One day, a few months after moving to my new home, I took the bus to the university where I was studying Russian. The bus was so crowded I couldn’t reach the ticket press to punch my ticket - thereby proving I had paid my fare. At a stop a fierce-looking group of ticket inspectors pushed their way on and pretty soon I knew I was in trouble. They physically took me off the bus and into their curtained van where three of them took turns yelling at me while several others sat and laughed at the strange, and scared, foreigner. I struggled to explain who I was and why I hadn’t punched my ticket.
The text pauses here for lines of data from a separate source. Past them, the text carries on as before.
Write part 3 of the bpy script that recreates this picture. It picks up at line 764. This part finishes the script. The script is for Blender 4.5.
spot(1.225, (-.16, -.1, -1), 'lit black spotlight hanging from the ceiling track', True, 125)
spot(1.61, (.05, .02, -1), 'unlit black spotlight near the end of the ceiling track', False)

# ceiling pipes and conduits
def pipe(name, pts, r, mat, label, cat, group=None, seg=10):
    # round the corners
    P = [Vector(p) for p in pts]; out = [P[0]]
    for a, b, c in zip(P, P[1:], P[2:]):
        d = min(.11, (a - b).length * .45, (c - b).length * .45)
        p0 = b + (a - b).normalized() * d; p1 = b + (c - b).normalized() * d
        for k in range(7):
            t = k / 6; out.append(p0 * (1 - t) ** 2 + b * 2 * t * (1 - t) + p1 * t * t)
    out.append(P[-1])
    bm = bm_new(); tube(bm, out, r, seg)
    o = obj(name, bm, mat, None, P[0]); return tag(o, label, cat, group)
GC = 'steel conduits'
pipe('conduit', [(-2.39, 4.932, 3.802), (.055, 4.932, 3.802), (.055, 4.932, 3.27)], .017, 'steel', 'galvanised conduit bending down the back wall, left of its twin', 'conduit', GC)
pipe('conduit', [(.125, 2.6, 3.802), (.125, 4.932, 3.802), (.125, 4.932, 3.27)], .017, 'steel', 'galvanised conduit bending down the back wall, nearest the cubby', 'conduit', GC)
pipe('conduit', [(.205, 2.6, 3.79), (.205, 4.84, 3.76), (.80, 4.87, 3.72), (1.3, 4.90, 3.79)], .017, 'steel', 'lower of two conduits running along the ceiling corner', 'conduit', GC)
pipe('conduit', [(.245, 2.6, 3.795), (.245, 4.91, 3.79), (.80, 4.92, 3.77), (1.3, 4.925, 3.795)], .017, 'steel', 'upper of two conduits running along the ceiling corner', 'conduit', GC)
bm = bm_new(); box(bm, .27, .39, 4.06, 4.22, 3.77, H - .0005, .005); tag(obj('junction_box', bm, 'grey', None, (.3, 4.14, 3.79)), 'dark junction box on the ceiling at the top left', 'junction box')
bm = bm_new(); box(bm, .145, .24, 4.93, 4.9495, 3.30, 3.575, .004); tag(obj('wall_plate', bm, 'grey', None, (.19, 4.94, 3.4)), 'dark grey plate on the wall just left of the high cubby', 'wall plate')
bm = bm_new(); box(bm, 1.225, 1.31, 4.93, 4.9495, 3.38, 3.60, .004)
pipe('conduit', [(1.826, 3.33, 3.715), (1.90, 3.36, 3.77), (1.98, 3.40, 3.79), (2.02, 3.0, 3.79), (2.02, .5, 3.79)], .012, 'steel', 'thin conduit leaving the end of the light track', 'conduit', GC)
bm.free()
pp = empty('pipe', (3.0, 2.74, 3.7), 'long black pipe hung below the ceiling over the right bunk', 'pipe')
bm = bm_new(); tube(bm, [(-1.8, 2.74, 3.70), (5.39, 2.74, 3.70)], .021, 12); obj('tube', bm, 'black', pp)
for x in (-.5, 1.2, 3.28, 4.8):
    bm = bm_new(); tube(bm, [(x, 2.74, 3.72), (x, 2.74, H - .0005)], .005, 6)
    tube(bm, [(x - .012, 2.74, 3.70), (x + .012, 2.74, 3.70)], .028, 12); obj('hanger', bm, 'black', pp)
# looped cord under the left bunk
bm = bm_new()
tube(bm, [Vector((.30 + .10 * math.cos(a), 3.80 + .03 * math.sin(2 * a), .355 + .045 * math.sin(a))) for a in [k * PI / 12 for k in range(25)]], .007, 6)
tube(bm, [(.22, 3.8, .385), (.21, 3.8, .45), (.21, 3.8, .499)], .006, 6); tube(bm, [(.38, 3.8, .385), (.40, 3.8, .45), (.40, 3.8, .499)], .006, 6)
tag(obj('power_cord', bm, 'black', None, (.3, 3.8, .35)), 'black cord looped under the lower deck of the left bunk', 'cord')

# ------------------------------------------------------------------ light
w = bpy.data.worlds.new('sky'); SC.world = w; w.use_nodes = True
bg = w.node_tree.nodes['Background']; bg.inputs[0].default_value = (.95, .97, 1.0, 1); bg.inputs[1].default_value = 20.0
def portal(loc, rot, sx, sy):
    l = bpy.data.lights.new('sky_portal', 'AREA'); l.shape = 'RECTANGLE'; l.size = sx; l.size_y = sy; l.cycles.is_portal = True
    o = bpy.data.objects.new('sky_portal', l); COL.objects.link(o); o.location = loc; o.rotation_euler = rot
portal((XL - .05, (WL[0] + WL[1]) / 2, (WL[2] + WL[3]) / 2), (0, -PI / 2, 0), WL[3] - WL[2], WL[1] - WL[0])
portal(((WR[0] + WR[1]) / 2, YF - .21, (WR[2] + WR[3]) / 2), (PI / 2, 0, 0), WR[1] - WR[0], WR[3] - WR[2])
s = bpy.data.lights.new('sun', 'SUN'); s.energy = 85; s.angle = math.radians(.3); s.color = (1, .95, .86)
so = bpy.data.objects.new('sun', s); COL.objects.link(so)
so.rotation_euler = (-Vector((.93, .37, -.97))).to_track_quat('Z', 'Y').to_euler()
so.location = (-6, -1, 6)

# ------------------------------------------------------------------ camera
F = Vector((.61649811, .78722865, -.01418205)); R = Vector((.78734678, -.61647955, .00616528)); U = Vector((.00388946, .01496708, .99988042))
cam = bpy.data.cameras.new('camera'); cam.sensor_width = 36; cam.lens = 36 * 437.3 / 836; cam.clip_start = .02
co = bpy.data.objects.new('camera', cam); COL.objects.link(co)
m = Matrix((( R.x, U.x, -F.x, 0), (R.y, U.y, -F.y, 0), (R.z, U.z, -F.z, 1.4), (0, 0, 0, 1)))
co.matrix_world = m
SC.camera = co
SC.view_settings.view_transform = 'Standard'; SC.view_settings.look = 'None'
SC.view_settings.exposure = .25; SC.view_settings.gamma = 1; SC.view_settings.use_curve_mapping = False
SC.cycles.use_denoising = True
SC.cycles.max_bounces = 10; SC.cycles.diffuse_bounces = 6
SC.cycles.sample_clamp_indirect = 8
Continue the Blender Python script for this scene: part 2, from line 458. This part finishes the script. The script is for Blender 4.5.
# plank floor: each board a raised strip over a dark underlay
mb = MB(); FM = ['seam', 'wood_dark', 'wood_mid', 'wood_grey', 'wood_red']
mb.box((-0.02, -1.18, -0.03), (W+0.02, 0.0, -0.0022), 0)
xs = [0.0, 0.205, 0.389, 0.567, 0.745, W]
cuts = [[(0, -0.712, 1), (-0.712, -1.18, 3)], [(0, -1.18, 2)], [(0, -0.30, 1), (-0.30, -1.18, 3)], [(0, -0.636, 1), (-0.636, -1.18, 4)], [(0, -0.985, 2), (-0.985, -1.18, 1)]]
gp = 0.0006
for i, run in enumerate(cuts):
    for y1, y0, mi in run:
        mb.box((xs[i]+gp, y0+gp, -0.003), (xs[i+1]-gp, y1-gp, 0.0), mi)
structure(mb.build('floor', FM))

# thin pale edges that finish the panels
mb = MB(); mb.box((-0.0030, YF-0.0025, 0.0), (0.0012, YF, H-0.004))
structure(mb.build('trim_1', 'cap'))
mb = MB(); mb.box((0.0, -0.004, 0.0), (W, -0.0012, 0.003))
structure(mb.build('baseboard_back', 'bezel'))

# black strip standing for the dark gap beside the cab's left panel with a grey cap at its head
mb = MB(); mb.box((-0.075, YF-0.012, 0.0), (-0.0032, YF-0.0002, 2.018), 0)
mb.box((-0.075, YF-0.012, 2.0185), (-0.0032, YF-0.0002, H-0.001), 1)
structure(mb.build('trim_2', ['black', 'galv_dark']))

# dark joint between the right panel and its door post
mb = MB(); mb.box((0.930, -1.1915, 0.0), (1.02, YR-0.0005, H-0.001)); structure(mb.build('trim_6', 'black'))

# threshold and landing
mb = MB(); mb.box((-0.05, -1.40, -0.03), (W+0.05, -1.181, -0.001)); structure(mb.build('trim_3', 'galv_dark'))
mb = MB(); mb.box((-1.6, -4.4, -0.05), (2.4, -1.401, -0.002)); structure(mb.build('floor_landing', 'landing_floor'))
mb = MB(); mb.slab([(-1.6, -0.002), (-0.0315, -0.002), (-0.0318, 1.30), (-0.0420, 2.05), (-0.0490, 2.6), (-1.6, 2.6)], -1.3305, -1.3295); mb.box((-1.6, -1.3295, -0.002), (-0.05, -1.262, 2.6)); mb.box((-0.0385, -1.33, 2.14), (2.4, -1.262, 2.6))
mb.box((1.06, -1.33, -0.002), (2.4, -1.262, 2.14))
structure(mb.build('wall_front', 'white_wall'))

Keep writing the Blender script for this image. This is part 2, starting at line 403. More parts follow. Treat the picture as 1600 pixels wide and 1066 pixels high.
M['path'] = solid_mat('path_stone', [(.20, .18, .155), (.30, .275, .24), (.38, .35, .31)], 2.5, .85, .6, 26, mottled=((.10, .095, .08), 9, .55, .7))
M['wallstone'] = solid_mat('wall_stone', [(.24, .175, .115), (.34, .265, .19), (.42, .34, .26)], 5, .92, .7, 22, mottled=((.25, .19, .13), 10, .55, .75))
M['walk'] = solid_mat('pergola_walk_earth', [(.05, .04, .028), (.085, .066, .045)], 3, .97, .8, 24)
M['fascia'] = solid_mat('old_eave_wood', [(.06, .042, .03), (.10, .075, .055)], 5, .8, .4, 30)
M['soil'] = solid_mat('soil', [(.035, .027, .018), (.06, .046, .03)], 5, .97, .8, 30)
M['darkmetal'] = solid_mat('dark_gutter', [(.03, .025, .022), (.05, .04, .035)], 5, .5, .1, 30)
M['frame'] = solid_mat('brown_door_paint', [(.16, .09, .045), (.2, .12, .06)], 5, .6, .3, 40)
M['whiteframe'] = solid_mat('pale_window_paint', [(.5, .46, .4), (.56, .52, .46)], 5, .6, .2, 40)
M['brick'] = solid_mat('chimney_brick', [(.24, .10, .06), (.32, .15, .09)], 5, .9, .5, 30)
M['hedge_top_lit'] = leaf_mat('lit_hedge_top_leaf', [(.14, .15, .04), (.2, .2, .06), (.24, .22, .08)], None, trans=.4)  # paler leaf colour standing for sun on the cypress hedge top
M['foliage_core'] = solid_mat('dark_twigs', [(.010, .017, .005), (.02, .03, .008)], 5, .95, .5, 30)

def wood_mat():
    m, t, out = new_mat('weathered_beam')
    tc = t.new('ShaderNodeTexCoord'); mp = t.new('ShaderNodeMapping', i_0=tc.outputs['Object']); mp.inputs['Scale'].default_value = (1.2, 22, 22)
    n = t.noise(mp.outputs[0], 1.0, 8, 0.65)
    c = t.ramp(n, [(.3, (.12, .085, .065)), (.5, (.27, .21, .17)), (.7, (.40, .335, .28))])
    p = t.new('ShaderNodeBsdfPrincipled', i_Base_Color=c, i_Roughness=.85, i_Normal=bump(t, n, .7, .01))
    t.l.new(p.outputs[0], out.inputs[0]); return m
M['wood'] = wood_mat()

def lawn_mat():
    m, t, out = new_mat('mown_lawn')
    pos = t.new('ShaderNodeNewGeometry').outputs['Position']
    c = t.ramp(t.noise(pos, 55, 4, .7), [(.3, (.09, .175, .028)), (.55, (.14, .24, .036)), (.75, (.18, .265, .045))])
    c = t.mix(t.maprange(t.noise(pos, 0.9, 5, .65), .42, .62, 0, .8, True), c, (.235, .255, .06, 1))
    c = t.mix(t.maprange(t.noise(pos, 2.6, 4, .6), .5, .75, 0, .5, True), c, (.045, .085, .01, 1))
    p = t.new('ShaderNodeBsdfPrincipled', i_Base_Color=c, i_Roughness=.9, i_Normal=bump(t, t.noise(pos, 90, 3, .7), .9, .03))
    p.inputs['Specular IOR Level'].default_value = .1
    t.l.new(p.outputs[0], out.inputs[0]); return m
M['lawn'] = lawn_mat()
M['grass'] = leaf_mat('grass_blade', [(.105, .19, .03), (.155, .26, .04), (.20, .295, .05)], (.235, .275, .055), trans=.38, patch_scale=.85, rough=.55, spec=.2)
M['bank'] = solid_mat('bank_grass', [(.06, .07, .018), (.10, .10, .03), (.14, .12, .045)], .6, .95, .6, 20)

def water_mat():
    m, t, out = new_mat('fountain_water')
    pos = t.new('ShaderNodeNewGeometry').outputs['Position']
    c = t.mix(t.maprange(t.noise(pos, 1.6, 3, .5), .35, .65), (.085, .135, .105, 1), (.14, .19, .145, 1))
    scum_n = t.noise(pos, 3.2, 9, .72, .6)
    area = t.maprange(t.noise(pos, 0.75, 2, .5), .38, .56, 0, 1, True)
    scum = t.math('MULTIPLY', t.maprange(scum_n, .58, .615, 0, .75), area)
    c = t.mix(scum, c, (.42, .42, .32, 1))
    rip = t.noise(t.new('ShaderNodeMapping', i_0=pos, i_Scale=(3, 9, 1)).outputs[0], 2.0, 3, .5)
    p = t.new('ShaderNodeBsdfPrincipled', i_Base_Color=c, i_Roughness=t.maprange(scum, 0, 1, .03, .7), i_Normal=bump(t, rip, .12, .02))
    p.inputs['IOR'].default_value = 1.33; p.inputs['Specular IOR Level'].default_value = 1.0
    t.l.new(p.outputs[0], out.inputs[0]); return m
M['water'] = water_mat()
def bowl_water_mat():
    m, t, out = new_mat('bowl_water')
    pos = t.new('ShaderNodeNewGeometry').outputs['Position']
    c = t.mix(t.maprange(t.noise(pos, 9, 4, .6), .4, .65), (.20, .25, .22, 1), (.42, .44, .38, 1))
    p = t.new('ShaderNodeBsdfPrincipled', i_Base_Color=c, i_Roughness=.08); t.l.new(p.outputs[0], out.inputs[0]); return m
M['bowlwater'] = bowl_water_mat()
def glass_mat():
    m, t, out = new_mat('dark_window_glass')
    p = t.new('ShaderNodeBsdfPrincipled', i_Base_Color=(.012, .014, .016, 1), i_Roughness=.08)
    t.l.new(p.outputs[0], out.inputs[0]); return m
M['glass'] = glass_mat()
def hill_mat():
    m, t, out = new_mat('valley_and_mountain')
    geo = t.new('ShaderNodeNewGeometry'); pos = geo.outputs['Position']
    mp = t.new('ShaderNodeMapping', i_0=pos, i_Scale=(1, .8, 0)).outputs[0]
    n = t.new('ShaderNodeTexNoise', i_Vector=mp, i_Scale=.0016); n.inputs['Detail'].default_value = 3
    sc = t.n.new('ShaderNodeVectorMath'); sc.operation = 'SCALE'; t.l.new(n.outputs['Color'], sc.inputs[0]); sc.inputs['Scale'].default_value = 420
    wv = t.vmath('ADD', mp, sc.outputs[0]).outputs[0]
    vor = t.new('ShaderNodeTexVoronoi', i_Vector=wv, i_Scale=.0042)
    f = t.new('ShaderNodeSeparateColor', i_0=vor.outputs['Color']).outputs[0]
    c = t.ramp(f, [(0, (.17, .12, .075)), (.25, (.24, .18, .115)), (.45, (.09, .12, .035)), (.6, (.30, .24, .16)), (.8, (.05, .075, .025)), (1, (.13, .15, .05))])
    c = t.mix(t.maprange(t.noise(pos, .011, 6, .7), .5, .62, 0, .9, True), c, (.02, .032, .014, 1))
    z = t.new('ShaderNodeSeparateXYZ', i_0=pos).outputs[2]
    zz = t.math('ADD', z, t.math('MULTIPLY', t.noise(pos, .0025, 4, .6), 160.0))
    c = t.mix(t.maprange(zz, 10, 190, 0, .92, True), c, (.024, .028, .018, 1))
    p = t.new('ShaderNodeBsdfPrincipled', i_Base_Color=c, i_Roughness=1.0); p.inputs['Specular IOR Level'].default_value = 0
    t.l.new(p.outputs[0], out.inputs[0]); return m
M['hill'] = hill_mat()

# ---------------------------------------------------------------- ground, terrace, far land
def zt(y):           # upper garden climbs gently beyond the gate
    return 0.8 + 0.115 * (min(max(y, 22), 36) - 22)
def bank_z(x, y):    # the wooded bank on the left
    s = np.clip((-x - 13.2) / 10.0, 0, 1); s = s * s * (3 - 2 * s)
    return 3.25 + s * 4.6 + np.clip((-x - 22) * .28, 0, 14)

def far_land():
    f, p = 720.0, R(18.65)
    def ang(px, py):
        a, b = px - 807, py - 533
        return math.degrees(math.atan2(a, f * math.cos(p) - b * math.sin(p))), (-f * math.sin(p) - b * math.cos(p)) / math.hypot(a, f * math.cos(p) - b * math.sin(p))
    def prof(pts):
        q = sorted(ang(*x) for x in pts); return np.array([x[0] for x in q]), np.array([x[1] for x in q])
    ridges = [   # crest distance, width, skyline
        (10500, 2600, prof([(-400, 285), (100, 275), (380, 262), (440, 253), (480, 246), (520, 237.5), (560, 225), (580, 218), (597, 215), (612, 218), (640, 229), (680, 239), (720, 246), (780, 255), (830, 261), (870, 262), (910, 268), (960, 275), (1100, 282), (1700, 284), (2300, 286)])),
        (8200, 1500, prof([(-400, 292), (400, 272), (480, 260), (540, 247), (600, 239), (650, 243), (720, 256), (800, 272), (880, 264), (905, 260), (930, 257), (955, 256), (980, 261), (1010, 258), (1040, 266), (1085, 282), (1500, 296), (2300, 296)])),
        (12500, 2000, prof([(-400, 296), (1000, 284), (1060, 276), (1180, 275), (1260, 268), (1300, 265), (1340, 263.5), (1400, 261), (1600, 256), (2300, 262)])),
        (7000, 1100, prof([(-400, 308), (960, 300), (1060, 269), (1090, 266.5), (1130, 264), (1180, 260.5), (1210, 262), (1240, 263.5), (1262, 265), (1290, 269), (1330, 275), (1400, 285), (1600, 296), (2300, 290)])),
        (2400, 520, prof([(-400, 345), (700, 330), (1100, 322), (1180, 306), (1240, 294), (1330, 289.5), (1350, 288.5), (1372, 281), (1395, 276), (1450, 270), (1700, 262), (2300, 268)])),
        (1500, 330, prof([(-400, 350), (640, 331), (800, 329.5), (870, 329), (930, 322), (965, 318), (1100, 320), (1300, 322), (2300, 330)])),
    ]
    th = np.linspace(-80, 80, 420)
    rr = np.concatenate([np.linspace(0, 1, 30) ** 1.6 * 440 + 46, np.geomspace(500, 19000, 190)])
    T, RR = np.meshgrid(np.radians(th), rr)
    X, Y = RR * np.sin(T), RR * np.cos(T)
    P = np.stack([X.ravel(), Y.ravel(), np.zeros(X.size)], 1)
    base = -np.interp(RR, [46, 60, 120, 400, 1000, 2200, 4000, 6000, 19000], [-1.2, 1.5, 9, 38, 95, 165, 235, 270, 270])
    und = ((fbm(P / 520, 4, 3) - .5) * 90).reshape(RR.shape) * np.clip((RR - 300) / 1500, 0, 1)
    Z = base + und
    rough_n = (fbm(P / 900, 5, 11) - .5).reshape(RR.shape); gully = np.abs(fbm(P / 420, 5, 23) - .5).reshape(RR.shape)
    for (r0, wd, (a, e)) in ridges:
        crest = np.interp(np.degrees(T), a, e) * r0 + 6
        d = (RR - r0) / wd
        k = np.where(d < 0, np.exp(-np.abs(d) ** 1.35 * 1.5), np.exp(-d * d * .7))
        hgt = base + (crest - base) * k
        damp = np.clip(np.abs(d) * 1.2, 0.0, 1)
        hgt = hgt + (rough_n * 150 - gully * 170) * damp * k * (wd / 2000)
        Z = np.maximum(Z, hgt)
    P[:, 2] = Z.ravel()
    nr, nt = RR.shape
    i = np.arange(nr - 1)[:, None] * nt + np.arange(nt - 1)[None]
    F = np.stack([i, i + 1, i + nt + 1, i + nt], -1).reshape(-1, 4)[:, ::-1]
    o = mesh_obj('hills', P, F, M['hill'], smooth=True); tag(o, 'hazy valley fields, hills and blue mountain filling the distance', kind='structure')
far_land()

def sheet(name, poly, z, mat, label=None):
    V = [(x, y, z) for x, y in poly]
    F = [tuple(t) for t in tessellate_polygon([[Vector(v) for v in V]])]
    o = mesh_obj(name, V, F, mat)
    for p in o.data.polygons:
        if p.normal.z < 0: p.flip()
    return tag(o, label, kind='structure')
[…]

In the end, I paid a fine, took back my passport (phew!) and walked the rest of the way to class. I was near tears already but when I arrived at my third floor classroom it got worse. It seemed half the Russian Department was waiting for me – someone had seen me and rather than stopping to help, had run ahead to tell the story. I was humiliated and felt the full negative burden of my foreignness in those moments. As the only foreigner studying at the university, everything I did (especially such a public mistake as this) was fascinating and amusing for them. My teacher gruffly told them all to go away and as we sat down he quietly took the cap off my pen for me, handed it to me and said “Here, write this down: Punch – my – ticket - please.”
That night, in faltering Russian, I went over my humiliating morning with a friend who’d come over bearing ice cream. Sveta spoke very little English, so I practiced some of my newly-acquired vocabulary: “fine,” “punch my ticket,” “bus inspector,” “embarrassed.” Together we laughed and I felt the warmth of friendship and the miracle of connecting with someone different than me.